I’ve said before, in a previous blog post, that my primary reason for staying at Virginia Tech for my Masters in Higher Education was one thing: community. And to be honest, it’s not even the Virginia Tech community. It’s the community that I get to see when I walk into Harding Avenue Elementary School every week. It’s the community that I got to see by sitting on the couch of a local family last Sunday talking with them about adopting their future daughter from the Dominican Republic. It’s the community that I got to see at Auburn Middle School in Riner last semester.
It’s the community that I get to FEEL and see when I walk into Kroger to just grab a gallon of milk, but get stopped by two parents who are thanking me for speaking in an assembly at their kid’s school. It’s the other parents who are colleagues at the university who thanked me for my service to their children at another school. It’s the relationship with my little brother that I got to establish through Big Brothers Big Sisters. And it’s the community that I got to see last week in Blacksburg Middle School as I spoke to them in another assembly, about not bullying, understanding the differences of others, and appreciating them all at the same time.

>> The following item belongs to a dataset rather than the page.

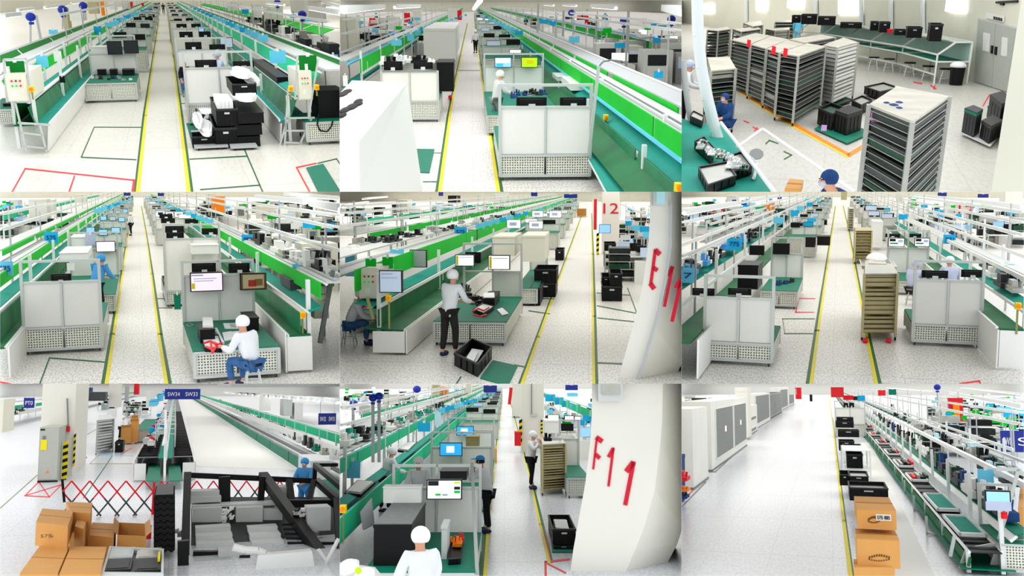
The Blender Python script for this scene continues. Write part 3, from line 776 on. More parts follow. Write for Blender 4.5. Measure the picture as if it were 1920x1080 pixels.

In a perfect world (at least what is my ‘perfect’ this week, because let’s be real – it changes on the daily) I would get to travel the world and speak motivationally about not letting my disability stop me and about Actively Caring. But since you don’t get to make a living off of that (yet), my sights are currently set in providing leadership training and service orientation to students in higher education who don’t yet understand the power of those two ideas.
But even as I position myself to be able to speak in an informed way to others about those ideas, it’s messages like those below that remind me that, even still, I’ve got much to learn about the impact that you can truly make on other people when given the opportunity. It can be a small gesture, or it can be a big gesture but little things like taking the time to say thank you, and genuinely caring about someone’s emotions and feelings are paramount to making others feel included.
Over the past week, I have had numerous Virginia Tech staff, Tech students, community members, and otherwise approach me about the talks at the Blacksburg Middle last week. Needless to say, I am so appreciative that the Actively Caring team chose ME to help continue inspiring these students toward leading their lives in an Actively Caring way.